## Exercise prompt
Output a verbatim copy of the data, cut off after the line that contains "bm = bmesh.new(); cyl(bm, (-.02, 0, .10), (-.02, 0, ZC".
++++
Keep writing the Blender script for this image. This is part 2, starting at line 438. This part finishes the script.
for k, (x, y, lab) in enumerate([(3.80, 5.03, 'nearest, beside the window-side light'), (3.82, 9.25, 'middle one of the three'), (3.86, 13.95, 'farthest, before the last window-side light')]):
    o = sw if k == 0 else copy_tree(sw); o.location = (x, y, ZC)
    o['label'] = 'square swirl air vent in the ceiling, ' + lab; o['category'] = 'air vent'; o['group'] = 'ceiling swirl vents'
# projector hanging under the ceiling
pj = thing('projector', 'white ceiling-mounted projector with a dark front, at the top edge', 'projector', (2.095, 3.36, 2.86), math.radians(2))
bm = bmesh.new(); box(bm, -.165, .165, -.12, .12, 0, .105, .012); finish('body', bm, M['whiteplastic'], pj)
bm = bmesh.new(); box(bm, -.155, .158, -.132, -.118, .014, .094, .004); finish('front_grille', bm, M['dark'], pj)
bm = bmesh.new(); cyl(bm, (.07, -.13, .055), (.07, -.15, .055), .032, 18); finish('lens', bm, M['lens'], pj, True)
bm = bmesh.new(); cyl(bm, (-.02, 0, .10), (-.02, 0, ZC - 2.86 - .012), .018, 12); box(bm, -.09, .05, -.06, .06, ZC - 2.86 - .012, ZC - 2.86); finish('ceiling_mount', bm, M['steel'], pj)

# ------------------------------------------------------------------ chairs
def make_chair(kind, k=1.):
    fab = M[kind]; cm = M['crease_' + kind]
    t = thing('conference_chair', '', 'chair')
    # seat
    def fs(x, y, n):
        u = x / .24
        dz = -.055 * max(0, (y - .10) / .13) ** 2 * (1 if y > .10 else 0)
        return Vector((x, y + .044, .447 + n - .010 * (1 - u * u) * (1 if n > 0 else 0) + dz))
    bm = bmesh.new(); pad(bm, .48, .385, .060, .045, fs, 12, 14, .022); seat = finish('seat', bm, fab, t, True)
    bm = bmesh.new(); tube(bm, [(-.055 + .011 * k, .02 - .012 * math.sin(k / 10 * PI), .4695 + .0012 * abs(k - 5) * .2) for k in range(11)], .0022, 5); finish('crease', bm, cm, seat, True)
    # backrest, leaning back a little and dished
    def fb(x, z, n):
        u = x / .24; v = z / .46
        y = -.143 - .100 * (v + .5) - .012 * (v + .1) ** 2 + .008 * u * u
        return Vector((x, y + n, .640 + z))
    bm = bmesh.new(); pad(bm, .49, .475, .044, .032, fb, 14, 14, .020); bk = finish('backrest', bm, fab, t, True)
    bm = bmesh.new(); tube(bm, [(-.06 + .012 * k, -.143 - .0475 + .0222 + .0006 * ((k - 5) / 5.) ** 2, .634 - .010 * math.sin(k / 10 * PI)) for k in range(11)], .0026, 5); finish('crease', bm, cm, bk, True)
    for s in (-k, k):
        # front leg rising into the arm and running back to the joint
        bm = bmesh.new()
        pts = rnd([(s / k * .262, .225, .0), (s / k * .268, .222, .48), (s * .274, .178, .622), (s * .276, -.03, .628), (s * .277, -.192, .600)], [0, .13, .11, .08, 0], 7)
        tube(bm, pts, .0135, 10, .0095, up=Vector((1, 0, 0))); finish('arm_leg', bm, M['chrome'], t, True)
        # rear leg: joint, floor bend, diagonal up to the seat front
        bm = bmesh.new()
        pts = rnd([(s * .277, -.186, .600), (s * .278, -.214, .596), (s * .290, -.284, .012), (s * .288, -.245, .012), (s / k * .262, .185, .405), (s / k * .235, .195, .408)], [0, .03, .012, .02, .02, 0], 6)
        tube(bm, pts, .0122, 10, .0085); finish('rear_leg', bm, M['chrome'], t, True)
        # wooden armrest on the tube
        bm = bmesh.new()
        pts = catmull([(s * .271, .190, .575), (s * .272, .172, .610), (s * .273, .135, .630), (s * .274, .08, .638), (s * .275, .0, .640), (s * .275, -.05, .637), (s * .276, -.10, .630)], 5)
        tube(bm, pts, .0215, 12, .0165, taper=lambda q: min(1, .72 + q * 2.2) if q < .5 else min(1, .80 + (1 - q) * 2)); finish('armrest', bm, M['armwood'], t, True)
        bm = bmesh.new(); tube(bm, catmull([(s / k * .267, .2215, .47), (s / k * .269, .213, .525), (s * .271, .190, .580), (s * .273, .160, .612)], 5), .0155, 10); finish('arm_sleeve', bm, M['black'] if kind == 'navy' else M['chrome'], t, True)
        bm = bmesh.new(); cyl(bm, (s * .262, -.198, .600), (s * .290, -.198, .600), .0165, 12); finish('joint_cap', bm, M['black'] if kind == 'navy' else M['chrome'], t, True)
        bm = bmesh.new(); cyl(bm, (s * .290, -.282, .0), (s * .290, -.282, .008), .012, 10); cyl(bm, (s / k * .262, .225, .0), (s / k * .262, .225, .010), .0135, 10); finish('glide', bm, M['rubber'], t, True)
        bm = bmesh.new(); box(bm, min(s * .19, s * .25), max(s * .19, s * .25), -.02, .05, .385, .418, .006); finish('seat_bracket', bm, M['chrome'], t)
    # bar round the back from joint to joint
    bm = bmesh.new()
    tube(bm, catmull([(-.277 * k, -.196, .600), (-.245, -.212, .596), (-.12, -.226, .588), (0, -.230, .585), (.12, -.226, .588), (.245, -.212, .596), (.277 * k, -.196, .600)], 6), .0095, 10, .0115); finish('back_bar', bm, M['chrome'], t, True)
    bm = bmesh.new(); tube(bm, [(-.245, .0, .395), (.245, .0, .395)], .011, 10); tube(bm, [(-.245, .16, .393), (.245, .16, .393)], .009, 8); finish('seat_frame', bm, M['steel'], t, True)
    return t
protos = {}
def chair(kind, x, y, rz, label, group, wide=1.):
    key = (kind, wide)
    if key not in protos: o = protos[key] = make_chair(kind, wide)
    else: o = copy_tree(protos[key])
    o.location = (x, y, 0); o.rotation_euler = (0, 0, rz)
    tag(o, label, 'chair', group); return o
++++
## Exercise response
Keep writing the Blender script for this image. This is part 2, starting at line 438. This part finishes the script.
for k, (x, y, lab) in enumerate([(3.80, 5.03, 'nearest, beside the window-side light'), (3.82, 9.25, 'middle one of the three'), (3.86, 13.95, 'farthest, before the last window-side light')]):
    o = sw if k == 0 else copy_tree(sw); o.location = (x, y, ZC)
    o['label'] = 'square swirl air vent in the ceiling, ' + lab; o['category'] = 'air vent'; o['group'] = 'ceiling swirl vents'
# projector hanging under the ceiling
pj = thing('projector', 'white ceiling-mounted projector with a dark front, at the top edge', 'projector', (2.095, 3.36, 2.86), math.radians(2))
bm = bmesh.new(); box(bm, -.165, .165, -.12, .12, 0, .105, .012); finish('body', bm, M['whiteplastic'], pj)
bm = bmesh.new(); box(bm, -.155, .158, -.132, -.118, .014, .094, .004); finish('front_grille', bm, M['dark'], pj)
bm = bmesh.new(); cyl(bm, (.07, -.13, .055), (.07, -.15, .055), .032, 18); finish('lens', bm, M['lens'], pj, True)
bm = bmesh.new(); cyl(bm, (-.02, 0, .10), (-.02, 0, ZC - 2.86 - .012), .018, 12); box(bm, -.09, .05, -.06, .06, ZC - 2.86 - .012, ZC - 2.86); finish('ceiling_mount', bm, M['steel'], pj)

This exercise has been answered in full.